AIM
In the material below, please retype the lines from the very first through the one with "return m, nt, out", exactly and without pictures.

========================================================================

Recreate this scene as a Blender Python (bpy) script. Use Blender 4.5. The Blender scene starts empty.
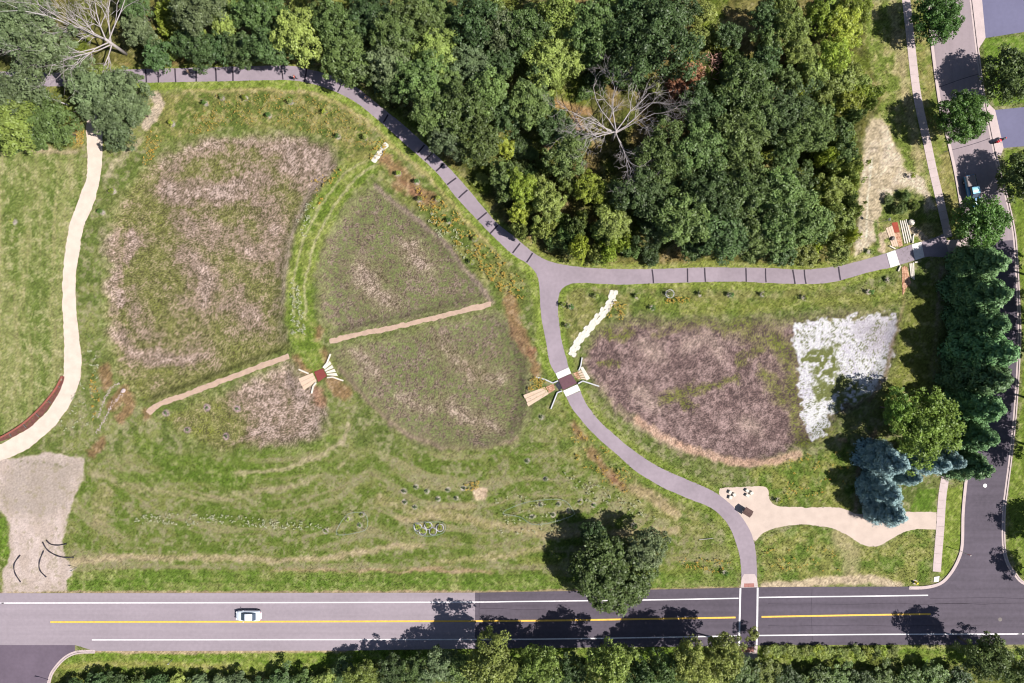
import bpy, bmesh, math, random
import numpy as np
from mathutils import Vector, Matrix
from mathutils.geometry import tessellate_polygon

random.seed(7)
S = 0.178            # metres of ground per photo pixel
CAM_H = 120.0
sc = bpy.context.scene
col = sc.collection

def W(px, py):
    return ((px - 512.0) * S, (341.5 - py) * S)

def ground_px(px, py, h):
    """where a thing whose visible middle is h metres up stands on the ground"""
    k = 1 - h / CAM_H
    return 512 + (px - 512) * k, 341.5 + (py - 341.5) * k

# ------------------------------------------------------------------ colours
KALB = 2.15
def lin(c):
    c = np.asarray(c, dtype=np.float64) / 255.0
    return np.where(c <= 0.04045, c / 12.92, ((c + 0.055) / 1.055) ** 2.4)
def alb(r, g, b, k=KALB):
    v = lin((r, g, b)) / k
    return (float(v[0]), float(v[1]), float(v[2]))

# ------------------------------------------------------------------ materials
def new_mat(name):
    m = bpy.data.materials.new(name); m.use_nodes = True
    nt = m.node_tree
    for n in list(nt.nodes): nt.nodes.remove(n)
    out = nt.nodes.new('ShaderNodeOutputMaterial')
    return m, nt, out

def surf_mat(name, c, rough=0.85, var=0.18, scale=1.5, scale2=12.0, bump=0.0, metal=0.0, spec=0.3, c2=None, stretch=None, coat=0.0):
    """base colour broken up by two sizes of noise"""
    m, nt, out = new_mat(name)
    N = nt.nodes.new; L = nt.links.new
    b = N('ShaderNodeBsdfPrincipled')
    b.inputs['Roughness'].default_value = rough
    b.inputs['Metallic'].default_value = metal
    b.inputs['Specular IOR Level'].default_value = spec
    b.inputs['Coat Weight'].default_value = coat
    tc = N('ShaderNodeTexCoord')
    src = tc.outputs['Object']
    if stretch:
        mp = N('ShaderNodeMapping'); mp.inputs['Scale'].default_value = stretch
        L(src, mp.inputs['Vector']); src = mp.outputs['Vector']
    n1 = N('ShaderNodeTexNoise'); n1.inputs['Scale'].default_value = scale; n1.inputs['Detail'].default_value = 5
    n2 = N('ShaderNodeTexNoise'); n2.inputs['Scale'].default_value = scale2; n2.inputs['Detail'].default_value = 3
    L(src, n1.inputs['Vector']); L(src, n2.inputs['Vector'])
    ad = N('ShaderNodeMath'); ad.operation = 'ADD'
    L(n1.outputs['Fac'], ad.inputs[0]); L(n2.outputs['Fac'], ad.inputs[1])
    mr = N('ShaderNodeMapRange')
    mr.inputs['From Min'].default_value = 0.7; mr.inputs['From Max'].default_value = 1.3
    L(ad.outputs[0], mr.inputs['Value'])
    mx = N('ShaderNodeMix'); mx.data_type = 'RGBA'
    lo = [x * (1 - var) for x in c]; hi = [x * (1 + var) for x in (c2 or c)]
    mx.inputs['A'].default_value = (*lo, 1); mx.inputs['B'].default_value = (*hi, 1)
    L(mr.outputs['Result'], mx.inputs['Factor'])
    L(mx.outputs['Result'], b.inputs['Base Color'])
    if bump:
        bp = N('ShaderNodeBump'); bp.inputs['Strength'].default_value = bump; bp.inputs['Distance'].default_value = 0.05
        L(n2.outputs['Fac'], bp.inputs['Height']); L(bp.outputs['Normal'], b.inputs['Normal'])
    L(b.outputs[0], out.inputs['Surface'])
    return m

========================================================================

TASK RESPONSE
Recreate this scene as a Blender Python (bpy) script. Use Blender 4.5. The Blender scene starts empty.
import bpy, bmesh, math, random
import numpy as np
from mathutils import Vector, Matrix
from mathutils.geometry import tessellate_polygon

random.seed(7)
S = 0.178            # metres of ground per photo pixel
CAM_H = 120.0
sc = bpy.context.scene
col = sc.collection

def W(px, py):
    return ((px - 512.0) * S, (341.5 - py) * S)

def ground_px(px, py, h):
    """where a thing whose visible middle is h metres up stands on the ground"""
    k = 1 - h / CAM_H
    return 512 + (px - 512) * k, 341.5 + (py - 341.5) * k

# ------------------------------------------------------------------ colours
KALB = 2.15
def lin(c):
    c = np.asarray(c, dtype=np.float64) / 255.0
    return np.where(c <= 0.04045, c / 12.92, ((c + 0.055) / 1.055) ** 2.4)
def alb(r, g, b, k=KALB):
    v = lin((r, g, b)) / k
    return (float(v[0]), float(v[1]), float(v[2]))

# ------------------------------------------------------------------ materials
def new_mat(name):
    m = bpy.data.materials.new(name); m.use_nodes = True
    nt = m.node_tree
    for n in list(nt.nodes): nt.nodes.remove(n)
    out = nt.nodes.new('ShaderNodeOutputMaterial')
    return m, nt, out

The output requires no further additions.